Everyone’s Entitled to My Opinion

OK, cards on the table – I’m a terrible campaigner. I lack authority, I can never remember facts and figures and I can’t marshall my arguments in the face of another’s certainty that they are right and I am wrong. This is why I don’t go out on the doorstep campaigning and why I don’t phone people to try to persuade them to vote Labour. I’ve tried it, hated it and was crap at it. I will deliver leaflets and stuff envelopes and I’ll even give the street stall a try… in short, to paraphrase Meat Loaf, I’ll do anything for Labour but I won’t do that.

Why am I so bad at this? I’m not inarticulate; I know what I think and I know why I think it, so why should it be that in the moment when faced with a voter who’s disinclined to accept my arguments, why should I come over so pale and unnecessary? Well, for a start I think it comes down to upbringing. Debate was not encouraged when I was growing up; not at home, not at school and definitely not in church. You could ask questions on the understanding that you’d be told the answers, but you could not debate. My mother’s standard answer to my arguments was ‘don’t contradict’ and this summed up the attitude of all adults to all children in my world. Don’t contradict. The result of such education was that colleges and universities spent years trying to undo this passivity and shake us into some sort of disagreement. Our lecturers would sometimes say the most outrageous things in order to get us to react; even then we’d often sit there like congealed porridge, afraid to commit ourselves.
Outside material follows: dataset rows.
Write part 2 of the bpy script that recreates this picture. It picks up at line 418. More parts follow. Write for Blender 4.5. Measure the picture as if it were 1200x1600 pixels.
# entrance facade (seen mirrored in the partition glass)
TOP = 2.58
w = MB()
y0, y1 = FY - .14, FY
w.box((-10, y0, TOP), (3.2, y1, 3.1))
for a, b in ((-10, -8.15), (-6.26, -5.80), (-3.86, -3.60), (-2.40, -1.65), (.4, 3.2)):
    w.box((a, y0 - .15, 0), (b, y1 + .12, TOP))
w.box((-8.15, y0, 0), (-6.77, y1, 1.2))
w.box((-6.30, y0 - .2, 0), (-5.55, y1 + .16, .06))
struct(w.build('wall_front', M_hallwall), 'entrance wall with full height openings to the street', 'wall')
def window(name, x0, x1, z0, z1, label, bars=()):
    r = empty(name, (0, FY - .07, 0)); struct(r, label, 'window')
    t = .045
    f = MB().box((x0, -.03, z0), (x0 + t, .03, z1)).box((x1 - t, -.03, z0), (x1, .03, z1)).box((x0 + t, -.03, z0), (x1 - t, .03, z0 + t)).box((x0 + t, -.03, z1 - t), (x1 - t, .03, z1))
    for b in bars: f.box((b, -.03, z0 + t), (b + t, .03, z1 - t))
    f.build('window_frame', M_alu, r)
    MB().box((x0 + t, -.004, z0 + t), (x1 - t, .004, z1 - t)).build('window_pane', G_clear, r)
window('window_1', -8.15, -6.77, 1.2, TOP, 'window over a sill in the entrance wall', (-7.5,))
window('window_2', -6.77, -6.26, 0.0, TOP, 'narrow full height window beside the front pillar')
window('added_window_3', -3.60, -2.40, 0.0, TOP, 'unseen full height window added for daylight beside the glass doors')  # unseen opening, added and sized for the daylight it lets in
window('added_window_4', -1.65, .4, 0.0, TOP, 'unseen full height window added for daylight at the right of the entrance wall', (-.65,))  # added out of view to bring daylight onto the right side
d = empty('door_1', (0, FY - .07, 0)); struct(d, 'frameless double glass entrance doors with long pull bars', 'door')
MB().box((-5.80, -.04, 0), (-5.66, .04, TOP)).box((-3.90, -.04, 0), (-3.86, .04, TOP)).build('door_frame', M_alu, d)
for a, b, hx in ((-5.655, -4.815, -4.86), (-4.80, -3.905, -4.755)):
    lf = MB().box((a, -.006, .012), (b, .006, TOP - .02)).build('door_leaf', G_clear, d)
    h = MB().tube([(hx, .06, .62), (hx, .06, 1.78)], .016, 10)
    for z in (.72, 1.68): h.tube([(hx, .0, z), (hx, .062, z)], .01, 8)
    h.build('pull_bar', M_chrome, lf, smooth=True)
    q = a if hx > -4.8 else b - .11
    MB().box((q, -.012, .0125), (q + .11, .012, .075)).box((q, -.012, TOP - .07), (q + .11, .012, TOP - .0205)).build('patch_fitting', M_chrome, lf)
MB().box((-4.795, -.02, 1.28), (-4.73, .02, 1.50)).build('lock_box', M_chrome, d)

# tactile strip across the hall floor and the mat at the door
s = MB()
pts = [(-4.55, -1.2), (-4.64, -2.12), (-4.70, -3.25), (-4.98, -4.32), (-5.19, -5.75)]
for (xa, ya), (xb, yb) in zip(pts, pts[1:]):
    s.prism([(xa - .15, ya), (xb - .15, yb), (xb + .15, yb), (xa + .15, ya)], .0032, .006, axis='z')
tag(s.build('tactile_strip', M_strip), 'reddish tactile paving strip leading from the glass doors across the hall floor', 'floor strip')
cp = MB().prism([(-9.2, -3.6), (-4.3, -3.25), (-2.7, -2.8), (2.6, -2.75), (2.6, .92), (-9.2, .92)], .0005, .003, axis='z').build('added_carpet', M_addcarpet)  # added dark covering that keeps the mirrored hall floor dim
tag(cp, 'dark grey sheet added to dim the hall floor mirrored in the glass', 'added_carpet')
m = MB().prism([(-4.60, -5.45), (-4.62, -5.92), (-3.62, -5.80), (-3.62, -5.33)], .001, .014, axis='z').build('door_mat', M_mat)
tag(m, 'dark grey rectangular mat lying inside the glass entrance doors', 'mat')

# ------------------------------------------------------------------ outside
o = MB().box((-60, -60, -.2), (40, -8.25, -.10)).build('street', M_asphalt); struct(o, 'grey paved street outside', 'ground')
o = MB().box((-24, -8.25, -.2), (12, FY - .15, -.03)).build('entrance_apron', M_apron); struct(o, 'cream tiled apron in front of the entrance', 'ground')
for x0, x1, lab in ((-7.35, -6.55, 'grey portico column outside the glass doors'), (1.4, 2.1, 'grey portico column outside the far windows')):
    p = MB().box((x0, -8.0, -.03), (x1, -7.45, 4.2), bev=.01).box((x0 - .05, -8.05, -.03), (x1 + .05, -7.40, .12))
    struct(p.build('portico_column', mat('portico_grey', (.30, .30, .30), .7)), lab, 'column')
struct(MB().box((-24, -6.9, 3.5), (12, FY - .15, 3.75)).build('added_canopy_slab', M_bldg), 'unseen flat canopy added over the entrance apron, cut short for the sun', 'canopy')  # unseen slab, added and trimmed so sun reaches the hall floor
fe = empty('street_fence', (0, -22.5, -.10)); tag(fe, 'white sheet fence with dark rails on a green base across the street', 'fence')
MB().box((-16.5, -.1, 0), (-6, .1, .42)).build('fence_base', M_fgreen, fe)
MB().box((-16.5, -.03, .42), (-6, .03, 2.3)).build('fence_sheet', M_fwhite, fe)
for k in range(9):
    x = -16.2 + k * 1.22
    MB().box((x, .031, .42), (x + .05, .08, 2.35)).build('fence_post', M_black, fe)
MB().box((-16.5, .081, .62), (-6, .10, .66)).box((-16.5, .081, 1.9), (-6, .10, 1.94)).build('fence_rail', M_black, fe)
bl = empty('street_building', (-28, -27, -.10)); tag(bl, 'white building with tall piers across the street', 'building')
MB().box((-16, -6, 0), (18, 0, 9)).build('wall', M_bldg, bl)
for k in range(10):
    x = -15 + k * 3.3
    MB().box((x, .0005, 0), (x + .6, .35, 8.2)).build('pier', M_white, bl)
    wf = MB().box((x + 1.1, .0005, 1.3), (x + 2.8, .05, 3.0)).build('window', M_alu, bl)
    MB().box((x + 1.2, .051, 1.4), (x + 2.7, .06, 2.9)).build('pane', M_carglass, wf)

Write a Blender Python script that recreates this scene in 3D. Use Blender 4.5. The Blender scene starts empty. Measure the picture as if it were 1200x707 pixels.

I got better at debating; in some contexts I’m even quite good at it, but for some reason on the doorstep all my skills desert me and I think on some level I’m back in the kitchen being told ‘Don’t contradict.’ Even when delivering leaflets I’m constantly afraid of being ambushed by irate Tories outraged at having a Labour Party leaflet put through their door. It’s hard to overcome your upbringing or, as a friend of mine used to say, ‘it takes a long time to bring up your parents.’ Then again I could just be opinionated like OH who spends hours on the laptop because ‘someone is wrong on the internet’…

via GIPHY

and whose catch-phrase is ‘everyone’s entitled to my opinion.’